● **WHAT YOU WILL DO**:
Drop every picture. Then return, exactly, the lines from the beginning of the listing below through the one containing "COL = scene.collection".

· · · ·

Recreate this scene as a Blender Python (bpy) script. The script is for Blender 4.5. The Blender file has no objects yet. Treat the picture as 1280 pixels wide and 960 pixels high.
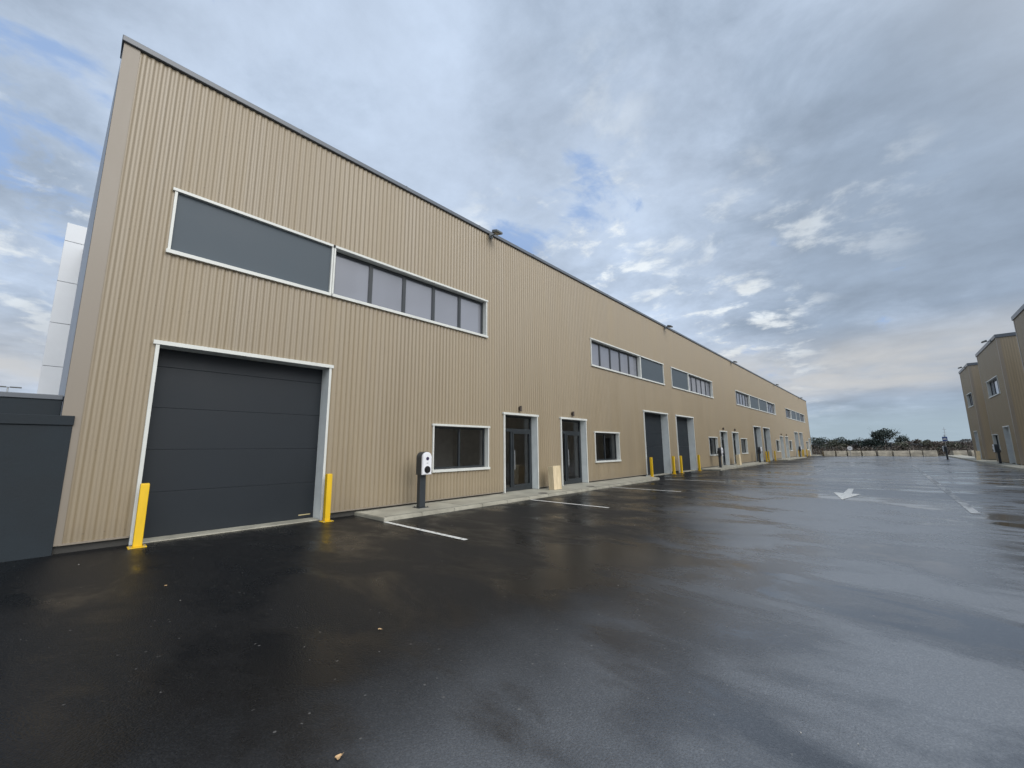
import bpy, bmesh, math, random
from mathutils import Vector, Matrix, noise
random.seed(7)
R = math.radians
scene = bpy.context.scene
COL = scene.collection

# ------------------------------------------------------------------ camera
A = [[0.7338529202427009, 0.6792559017414448, -0.008444607787039673],
     [0.11343987749648046, -0.11028234692766826, 0.9874052856602039],
     [-0.6697695765297523, 0.7255682076176865, 0.15798572862639884]]
CAM = Vector((9.858, 0.0, 1.6))
cd = bpy.data.cameras.new('camera')
cam = bpy.data.objects.new('camera', cd); COL.objects.link(cam)
rm = Matrix(((A[0][0], A[1][0], -A[2][0]), (A[0][1], A[1][1], -A[2][1]), (A[0][2], A[1][2], -A[2][2])))
cam.matrix_world = Matrix.Translation(CAM) @ rm.to_4x4()
cd.sensor_width = 36; cd.lens = 36 * 502.6 / 1280
cd.clip_start = 0.05; cd.clip_end = 6000
scene.camera = cam

# ------------------------------------------------------------------ materials
def new_mat(name):
    m = bpy.data.materials.new(name); m.use_nodes = True
    nt = m.node_tree; nt.nodes.clear()
    out = nt.nodes.new('ShaderNodeOutputMaterial')
    return m, nt, out
def nd(nt, typ, **kw):
    n = nt.nodes.new(typ)
    for k, v in kw.items():
        if k.startswith('i_'):
            key = k[2:].replace('_', ' ')
            n.inputs[key].default_value = v
        elif k.startswith('n_'):
            n.inputs[int(k[2:])].default_value = v
        else: setattr(n, k, v)
    return n
def L(nt, a, b): nt.links.new(a, b)
def math_n(nt, op, a, b=None, c=None, clamp=False):
    n = nt.nodes.new('ShaderNodeMath'); n.operation = op; n.use_clamp = clamp
    for i, v in enumerate((a, b, c)):
        if v is None: continue
        if isinstance(v, (int, float)): n.inputs[i].default_value = v
        else: L(nt, v, n.inputs[i])
    return n.outputs[0]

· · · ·

● **RESPONSE TO THE TASK**:
Recreate this scene as a Blender Python (bpy) script. The script is for Blender 4.5. The Blender file has no objects yet. Treat the picture as 1280 pixels wide and 960 pixels high.
import bpy, bmesh, math, random
from mathutils import Vector, Matrix, noise
random.seed(7)
R = math.radians
scene = bpy.context.scene
COL = scene.collection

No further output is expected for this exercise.